Swiss chocolatier Barry Callebaut has posted net sales of $6.80 billion for its fiscal full year 2016/17 results – an increase of 1.9% from the same period last year.
While global chocolate confectionery sales are down as consumers prefer healthier snacks, the chocolate firm saw its sales volumes increase by 4.4% which is said to have been driven by a good performance at its gourmet business and outsourcing contracts.
The report also saw operating profit rise to 21.5% to $488 million, from $401 million last year.

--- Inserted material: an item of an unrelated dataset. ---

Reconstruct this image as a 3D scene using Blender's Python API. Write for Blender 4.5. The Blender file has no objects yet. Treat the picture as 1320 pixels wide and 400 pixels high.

CEO Antoine de Saint-Affrique said: “We will continue to deliver on our ‘smart growth’ strategy. A more supportive cocoa products market and slightly improving global demand for chocolate, together with the consistent execution of our strategy, give us confidence to extend our mid-term guidance to fiscal year 2018/19:
“We are targeting 4-6% volume growth, and EBIT above volume growth in local currencies on average for the four year period from 2015/16 to 2018/19, barring any major unforeseen events.”
Also in the report the company hailed its its fourth type of chocolate Ruby made from Ruby cocoa beans, which FoodBev previously reported about in September.
The company has also announced that chief finance officer Victor Balli would be retiring by the end of February and will be replaced by Remco Steenbergen.